Pogues & Kirsty MacColl | |
Number of songs: 1 | Total weeks on charts: 398
Appearing in a total number of: 9 charts | Total period running: 6920 days
Appearing in a total number of: 9 charts | Total period running: 6920 days
Biography
"Fairytale of New York" is a song by the Celtic punk group The Pogues, released in 1987 and featuring the late British singer Kirsty MacColl. The song is an Irish folk style ballad, written by Jem Finer and Shane MacGowan, and featured on The Pogues' album If I Should Fall from Grace with God. The song features string arrangements by Fiachra Trench. It is frequently cited as the best Christmas song of all time in various television, radio and magazine related polls in the UK and Ireland.
The song was originally planned as a duet by Shane MacGowan and Pogues bassist Cait O'Riordan, but O'Riordan left the band in 1986 before the song was completed. The Pogues were at the time being produced by Kirsty MacColl's then husband Steve Lillywhite, who asked his wife to provide a guide vocal of the female part for a demo version of the song. The Pogues liked MacColl's contribution so much that they asked her to sing the part on the actual recording.
The song follows an Irish immigrant's Christmas Eve reverie about holidays past while sleeping off a binge in a New York City drunk tank. When an inebriated old man also in the cell sings a passage from the Irish ballad "The Rare Old Mountain Dew", the narrator (MacGowan) begins to dream about the song's female character.

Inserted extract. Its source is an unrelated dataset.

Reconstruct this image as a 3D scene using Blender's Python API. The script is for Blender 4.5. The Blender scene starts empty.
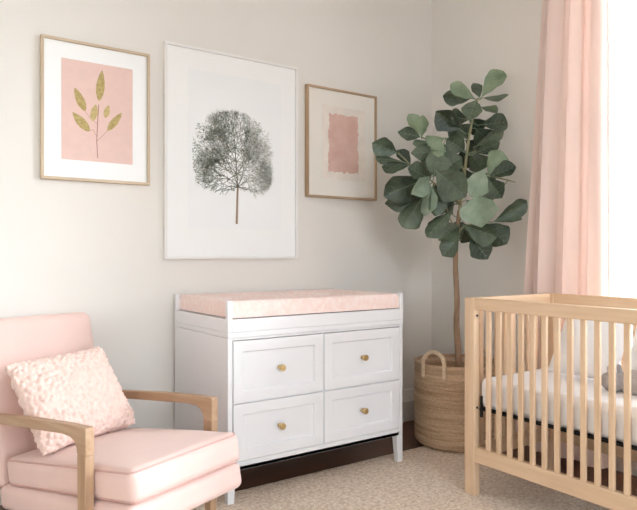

The remainder of the song (which may be an internal monologue) takes the form of a call and response between the couple, their youthful hopes crushed by alcoholism and drug addiction, as they reminisce and bicker on Christmas Eve.
MacColl's melodious singing contrasts with the harshness of MacGowan's voice, and the lyrics are sometimes bittersweet - sometimes purely bitter: "Happy Christmas your arse / I pray God it's our last". The lyrics "Sinatra was swinging" and "cars as big as bars" seem to place the song in the late 1940s. The title, taken from author J. P. Donleavy's novel A Fairy Tale of New York, was chosen after the song had been written and recorded.
Twice MacGowan and MacColl sing, "The boys of the NYPD choir still singing "Galway Bay". The New York Police Department (NYPD) does not have a choir, but it does have a Pipes and Drums unit that is featured in the video for the song. The NYPD Pipes and Drums did not know "Galway Bay" and so played a different song for the music video, and the editor put it in slow motion to fit the beat.
The video featured Matt Dillon as the NYPD patrolman who arrests the intoxicated MacGowan.